HTTPS doesn't work like that - it isn't a check or balance on the quality or provenance of things you receive via HTTPS.
An https connection is an http connection encrypted with a server certificate, and means that, for that given connection, only software and organisations your trust can read that data.
A valid server certificate (that is, an https connection that doesn't generate an error in your browser) means only one thing, in general terms: something you trust (your browser) trusts something else (your operating system) trusts something else (your operating system vendor) trusts something else (a root certificate provider) who in turn sends 'trust' down to the person you're connecting to.
That chain of trust usually means that people can't fake an https session - usually, the chain of trust and network path go via different organisations (except at the endpoints), and that means that https is secure in most typical scenarios (and is why organisations can snoop on your https traffic at the proxy server - your admins can inject their certificate at the 'your machine' level).
So, given all that - what is it actually good for? Well, an https connection means you're overwhelmingly likely to be talking to the entity you think you are.
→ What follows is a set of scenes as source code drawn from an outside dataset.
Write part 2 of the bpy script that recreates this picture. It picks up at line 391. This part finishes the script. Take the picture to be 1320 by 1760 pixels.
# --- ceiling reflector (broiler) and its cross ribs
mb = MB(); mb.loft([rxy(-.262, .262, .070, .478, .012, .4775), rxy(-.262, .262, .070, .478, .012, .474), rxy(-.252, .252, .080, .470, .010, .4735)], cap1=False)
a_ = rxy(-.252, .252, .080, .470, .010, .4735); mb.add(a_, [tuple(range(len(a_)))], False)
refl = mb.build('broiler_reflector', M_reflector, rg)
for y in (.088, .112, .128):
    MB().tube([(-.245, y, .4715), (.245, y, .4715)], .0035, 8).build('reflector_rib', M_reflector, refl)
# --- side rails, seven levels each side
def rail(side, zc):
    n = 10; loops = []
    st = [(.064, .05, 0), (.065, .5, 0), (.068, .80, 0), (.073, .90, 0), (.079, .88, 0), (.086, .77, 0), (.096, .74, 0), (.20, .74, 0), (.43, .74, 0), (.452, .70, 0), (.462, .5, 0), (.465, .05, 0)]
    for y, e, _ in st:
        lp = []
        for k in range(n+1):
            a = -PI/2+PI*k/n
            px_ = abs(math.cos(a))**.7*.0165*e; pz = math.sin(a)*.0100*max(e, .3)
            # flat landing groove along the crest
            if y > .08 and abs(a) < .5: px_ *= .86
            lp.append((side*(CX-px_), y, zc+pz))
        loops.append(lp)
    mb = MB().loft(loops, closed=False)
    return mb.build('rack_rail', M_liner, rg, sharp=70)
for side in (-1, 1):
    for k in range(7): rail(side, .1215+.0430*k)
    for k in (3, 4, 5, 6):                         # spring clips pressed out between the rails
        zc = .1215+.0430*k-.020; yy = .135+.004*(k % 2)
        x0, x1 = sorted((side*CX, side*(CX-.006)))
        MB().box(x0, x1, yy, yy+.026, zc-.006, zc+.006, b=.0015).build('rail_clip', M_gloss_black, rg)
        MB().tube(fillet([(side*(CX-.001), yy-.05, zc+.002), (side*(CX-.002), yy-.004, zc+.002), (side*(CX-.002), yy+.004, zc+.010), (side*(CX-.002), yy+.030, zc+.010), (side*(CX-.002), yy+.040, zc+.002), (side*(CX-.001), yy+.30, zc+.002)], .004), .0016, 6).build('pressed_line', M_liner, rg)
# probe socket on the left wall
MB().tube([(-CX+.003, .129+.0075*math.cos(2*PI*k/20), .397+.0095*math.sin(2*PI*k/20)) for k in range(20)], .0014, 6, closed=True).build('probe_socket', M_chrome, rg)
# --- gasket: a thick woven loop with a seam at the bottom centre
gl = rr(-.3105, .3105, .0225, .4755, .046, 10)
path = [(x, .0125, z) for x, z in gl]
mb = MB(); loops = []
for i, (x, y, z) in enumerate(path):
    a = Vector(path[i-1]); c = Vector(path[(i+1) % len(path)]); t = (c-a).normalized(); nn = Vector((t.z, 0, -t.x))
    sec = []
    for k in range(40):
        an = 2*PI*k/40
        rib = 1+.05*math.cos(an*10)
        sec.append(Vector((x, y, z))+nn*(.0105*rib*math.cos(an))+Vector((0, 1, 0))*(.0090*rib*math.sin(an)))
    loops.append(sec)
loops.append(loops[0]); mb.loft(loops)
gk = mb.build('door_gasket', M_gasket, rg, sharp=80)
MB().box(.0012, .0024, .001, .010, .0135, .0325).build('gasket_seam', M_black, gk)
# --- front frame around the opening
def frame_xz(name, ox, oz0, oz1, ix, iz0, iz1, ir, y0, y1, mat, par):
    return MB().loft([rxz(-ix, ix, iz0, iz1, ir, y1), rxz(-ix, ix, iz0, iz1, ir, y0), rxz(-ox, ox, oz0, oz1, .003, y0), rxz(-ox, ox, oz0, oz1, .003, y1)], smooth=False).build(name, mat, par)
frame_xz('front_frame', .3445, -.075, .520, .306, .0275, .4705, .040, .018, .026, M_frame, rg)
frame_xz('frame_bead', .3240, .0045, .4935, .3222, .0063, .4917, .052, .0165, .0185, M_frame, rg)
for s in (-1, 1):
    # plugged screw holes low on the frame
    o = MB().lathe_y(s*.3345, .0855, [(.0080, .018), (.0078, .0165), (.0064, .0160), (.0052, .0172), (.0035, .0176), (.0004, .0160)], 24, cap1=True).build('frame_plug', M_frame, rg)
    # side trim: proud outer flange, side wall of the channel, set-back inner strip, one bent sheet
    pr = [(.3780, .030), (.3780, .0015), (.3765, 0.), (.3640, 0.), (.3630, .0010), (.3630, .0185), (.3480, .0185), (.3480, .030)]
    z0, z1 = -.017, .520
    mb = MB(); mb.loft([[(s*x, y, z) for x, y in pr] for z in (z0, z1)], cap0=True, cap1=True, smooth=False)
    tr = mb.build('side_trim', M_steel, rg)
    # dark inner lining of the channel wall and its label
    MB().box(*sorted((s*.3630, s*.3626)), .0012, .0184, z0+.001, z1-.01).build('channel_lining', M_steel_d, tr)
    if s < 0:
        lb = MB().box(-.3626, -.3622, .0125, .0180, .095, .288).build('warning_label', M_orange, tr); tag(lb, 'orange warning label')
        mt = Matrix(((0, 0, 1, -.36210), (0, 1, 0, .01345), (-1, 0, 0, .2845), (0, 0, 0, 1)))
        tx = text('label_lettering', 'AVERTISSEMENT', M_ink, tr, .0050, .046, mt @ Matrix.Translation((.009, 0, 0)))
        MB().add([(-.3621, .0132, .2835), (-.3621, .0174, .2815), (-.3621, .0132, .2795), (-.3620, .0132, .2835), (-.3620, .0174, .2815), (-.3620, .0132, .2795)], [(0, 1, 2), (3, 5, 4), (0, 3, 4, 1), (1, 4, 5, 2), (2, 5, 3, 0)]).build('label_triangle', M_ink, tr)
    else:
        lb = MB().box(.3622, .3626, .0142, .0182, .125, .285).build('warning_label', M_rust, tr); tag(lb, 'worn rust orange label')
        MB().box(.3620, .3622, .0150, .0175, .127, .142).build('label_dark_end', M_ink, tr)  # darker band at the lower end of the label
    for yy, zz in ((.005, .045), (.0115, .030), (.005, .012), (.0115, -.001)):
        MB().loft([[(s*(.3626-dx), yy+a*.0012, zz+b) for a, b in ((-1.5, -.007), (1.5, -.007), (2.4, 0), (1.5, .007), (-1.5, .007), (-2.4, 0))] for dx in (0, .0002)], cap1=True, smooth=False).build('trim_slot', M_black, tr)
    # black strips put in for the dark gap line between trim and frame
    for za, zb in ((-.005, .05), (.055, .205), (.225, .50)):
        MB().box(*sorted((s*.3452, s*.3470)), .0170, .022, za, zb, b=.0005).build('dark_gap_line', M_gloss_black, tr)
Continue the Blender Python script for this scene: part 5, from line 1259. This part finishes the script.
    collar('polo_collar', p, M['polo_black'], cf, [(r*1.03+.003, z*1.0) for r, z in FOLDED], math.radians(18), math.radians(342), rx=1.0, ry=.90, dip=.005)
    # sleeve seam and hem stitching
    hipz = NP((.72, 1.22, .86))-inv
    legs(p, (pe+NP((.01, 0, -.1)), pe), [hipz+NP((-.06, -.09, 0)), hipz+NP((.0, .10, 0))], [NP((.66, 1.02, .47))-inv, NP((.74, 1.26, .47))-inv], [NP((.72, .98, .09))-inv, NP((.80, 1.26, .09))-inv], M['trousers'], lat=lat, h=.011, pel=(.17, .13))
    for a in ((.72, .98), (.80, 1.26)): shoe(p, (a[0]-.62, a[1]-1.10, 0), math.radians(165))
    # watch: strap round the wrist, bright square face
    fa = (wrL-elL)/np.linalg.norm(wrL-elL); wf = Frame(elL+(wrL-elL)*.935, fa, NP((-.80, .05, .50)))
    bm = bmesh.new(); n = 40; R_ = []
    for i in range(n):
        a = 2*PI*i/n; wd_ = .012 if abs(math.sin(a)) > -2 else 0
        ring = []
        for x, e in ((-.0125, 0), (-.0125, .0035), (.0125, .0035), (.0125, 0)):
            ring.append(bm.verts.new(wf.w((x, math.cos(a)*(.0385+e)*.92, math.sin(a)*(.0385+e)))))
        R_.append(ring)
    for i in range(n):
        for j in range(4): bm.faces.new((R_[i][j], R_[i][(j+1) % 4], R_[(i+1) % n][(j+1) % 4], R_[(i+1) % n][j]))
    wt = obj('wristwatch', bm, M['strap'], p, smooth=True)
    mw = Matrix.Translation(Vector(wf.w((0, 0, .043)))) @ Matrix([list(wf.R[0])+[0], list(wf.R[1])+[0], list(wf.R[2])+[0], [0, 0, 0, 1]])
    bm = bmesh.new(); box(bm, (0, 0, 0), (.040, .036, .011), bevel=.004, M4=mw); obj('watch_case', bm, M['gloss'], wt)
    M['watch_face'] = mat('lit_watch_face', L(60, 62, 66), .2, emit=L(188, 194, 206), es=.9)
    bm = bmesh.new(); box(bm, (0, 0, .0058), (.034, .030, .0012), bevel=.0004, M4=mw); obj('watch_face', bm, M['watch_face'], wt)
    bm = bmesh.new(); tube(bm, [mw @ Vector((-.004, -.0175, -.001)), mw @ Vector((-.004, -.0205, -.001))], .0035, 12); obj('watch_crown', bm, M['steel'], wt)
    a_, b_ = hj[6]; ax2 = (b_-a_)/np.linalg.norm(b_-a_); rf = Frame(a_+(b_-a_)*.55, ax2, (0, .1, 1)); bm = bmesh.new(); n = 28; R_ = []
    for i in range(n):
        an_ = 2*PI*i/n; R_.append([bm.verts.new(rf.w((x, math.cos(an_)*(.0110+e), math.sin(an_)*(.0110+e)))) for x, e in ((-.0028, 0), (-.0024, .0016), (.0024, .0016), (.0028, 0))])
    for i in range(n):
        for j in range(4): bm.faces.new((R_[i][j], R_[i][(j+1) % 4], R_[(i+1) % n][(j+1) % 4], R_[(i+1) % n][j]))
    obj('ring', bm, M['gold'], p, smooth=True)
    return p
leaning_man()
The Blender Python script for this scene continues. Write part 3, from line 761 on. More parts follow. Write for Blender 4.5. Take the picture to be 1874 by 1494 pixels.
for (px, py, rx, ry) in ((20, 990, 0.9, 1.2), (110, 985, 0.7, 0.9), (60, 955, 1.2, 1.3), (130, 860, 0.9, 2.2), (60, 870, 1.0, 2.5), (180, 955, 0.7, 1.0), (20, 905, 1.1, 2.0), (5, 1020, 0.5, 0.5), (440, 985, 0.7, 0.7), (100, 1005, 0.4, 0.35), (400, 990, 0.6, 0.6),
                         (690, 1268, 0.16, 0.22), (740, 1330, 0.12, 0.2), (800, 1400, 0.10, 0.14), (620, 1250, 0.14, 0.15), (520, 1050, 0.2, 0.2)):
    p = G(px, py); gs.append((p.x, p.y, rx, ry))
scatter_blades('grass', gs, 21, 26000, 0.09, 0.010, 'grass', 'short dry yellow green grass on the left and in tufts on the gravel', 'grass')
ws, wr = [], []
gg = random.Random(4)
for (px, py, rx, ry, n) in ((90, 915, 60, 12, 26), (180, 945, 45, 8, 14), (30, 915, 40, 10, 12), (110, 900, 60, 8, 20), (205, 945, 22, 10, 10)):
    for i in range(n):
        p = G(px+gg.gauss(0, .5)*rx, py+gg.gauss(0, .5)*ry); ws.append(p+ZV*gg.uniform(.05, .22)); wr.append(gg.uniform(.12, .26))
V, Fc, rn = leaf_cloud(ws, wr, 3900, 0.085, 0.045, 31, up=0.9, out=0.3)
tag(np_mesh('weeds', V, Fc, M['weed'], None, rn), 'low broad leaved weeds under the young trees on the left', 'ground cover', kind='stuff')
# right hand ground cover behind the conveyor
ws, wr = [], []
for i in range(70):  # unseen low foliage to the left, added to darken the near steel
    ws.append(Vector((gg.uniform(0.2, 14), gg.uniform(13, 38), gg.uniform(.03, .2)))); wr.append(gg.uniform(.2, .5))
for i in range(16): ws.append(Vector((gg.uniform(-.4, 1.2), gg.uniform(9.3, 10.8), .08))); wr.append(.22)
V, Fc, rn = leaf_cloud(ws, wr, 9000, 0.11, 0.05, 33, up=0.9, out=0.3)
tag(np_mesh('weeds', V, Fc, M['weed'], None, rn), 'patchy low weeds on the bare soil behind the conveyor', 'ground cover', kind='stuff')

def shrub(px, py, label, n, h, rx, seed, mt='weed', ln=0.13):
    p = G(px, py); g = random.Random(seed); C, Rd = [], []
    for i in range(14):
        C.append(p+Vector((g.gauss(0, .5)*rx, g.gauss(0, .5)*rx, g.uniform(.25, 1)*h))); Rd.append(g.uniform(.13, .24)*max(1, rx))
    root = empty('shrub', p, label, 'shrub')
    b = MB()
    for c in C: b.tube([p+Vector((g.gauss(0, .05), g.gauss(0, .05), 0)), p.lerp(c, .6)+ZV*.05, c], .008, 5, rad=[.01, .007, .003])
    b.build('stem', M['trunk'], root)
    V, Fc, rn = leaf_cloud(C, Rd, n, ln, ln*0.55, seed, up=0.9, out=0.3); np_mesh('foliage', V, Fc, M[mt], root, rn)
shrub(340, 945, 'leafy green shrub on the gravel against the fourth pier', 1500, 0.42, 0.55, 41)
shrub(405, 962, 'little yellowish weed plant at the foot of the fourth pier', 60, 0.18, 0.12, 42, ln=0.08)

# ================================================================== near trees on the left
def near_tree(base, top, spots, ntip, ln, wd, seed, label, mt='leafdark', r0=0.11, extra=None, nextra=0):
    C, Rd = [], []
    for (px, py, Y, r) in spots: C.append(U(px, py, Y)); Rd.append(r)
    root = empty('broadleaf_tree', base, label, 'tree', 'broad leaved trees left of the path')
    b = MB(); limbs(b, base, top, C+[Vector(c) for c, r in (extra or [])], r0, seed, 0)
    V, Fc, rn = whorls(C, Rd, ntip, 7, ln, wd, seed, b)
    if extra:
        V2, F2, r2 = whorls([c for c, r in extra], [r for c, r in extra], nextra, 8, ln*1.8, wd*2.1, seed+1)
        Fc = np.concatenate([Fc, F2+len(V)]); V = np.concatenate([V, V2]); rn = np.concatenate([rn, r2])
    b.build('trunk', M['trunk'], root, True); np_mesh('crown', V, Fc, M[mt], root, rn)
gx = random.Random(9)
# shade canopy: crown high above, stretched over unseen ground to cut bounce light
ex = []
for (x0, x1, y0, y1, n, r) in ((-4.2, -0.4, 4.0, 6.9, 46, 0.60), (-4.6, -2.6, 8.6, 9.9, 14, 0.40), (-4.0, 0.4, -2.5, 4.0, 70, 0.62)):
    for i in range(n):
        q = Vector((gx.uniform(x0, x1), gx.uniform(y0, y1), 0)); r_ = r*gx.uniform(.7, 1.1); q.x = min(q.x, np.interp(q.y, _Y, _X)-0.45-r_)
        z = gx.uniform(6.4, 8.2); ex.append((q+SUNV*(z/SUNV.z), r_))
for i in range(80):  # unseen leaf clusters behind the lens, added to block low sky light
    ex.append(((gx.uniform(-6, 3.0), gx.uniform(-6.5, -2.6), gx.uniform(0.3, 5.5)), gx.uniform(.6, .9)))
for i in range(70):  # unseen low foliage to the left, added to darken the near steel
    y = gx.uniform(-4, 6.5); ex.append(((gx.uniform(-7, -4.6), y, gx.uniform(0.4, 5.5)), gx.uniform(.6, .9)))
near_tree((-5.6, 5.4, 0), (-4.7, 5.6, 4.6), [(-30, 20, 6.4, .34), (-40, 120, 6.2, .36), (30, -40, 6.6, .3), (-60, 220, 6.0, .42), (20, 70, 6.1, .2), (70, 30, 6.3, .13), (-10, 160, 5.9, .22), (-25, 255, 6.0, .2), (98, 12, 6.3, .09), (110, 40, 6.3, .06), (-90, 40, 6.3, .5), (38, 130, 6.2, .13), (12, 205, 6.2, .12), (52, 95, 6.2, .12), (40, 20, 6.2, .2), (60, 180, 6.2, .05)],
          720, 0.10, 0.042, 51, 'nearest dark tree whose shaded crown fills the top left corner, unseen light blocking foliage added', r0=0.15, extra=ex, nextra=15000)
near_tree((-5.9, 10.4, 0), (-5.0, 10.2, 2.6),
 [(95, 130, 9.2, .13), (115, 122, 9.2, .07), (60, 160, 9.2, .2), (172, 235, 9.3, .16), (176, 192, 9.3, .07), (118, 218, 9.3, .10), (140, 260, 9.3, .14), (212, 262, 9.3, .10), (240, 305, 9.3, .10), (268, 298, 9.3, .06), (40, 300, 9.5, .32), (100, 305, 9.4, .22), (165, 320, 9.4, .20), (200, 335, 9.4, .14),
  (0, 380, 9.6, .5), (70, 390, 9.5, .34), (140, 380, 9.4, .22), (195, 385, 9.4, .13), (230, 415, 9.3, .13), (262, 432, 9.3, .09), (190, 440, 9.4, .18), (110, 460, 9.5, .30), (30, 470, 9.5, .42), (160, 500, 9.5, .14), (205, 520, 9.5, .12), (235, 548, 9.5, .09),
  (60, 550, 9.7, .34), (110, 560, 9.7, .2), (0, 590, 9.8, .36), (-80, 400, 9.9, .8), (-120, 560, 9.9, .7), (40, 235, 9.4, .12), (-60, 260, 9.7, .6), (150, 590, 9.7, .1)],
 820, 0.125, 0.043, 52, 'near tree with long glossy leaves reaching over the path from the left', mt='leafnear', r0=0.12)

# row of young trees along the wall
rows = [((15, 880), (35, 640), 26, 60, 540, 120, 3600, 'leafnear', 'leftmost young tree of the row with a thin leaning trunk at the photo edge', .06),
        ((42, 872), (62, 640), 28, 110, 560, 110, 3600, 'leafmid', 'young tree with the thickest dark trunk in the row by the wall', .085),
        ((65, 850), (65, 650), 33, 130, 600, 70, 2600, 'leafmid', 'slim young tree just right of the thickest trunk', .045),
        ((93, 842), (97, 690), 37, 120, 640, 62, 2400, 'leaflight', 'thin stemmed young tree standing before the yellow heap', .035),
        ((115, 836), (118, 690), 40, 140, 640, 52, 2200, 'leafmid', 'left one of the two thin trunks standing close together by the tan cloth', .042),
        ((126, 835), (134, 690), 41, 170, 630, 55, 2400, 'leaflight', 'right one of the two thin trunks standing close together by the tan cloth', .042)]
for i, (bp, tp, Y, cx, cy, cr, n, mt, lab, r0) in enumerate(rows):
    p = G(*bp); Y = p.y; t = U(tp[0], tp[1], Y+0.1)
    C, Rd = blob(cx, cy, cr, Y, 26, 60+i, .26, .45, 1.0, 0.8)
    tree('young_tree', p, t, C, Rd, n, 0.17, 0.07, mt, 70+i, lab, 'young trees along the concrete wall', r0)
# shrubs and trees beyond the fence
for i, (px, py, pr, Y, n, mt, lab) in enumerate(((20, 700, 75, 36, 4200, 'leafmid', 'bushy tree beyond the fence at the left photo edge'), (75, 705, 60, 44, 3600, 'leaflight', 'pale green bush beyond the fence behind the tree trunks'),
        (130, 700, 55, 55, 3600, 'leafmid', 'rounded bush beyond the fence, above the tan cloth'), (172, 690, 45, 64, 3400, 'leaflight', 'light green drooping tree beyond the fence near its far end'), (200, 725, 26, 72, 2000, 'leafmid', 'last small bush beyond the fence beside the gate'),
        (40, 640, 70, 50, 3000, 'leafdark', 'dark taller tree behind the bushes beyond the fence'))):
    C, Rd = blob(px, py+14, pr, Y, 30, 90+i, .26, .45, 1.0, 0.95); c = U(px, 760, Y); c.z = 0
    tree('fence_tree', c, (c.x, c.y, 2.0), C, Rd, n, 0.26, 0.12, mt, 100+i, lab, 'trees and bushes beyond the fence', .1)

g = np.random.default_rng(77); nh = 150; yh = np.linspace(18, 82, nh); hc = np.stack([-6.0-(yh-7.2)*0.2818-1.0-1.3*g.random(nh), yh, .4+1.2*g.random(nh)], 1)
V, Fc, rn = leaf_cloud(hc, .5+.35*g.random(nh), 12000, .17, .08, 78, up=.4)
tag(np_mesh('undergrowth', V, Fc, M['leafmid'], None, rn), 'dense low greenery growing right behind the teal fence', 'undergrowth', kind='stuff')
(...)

That doesn't make their servers or networks any more secure however - if someone is able to get into the bank's site and change contact details, well, https isn't going to help since they can change the http and https sites.
Coming all the way back, what does this mean for content on the internet?
Well, https is a technical implementation of a chain of trust - since you can't verify who I am, even if there was an https connection between me and https://security.stackexchange.com/, you still don't have any reason to trust me, or any of the information I'm proving you.
You can, however, verify your bank is who they say they are - they know things about you noone else knows (such as a code they sent you via regular mail or the account numbers on your statements) - so the fact that you used that code to log in, or that the account numbers match your bank statements means that you believe they are who they say they are. https then provides you a mechanism for leveraging that trust - you're comfortable they are who they say they are, you trust them via a technical chain of trust and that chain encrypts your communication so your network layer can't read into the conversation.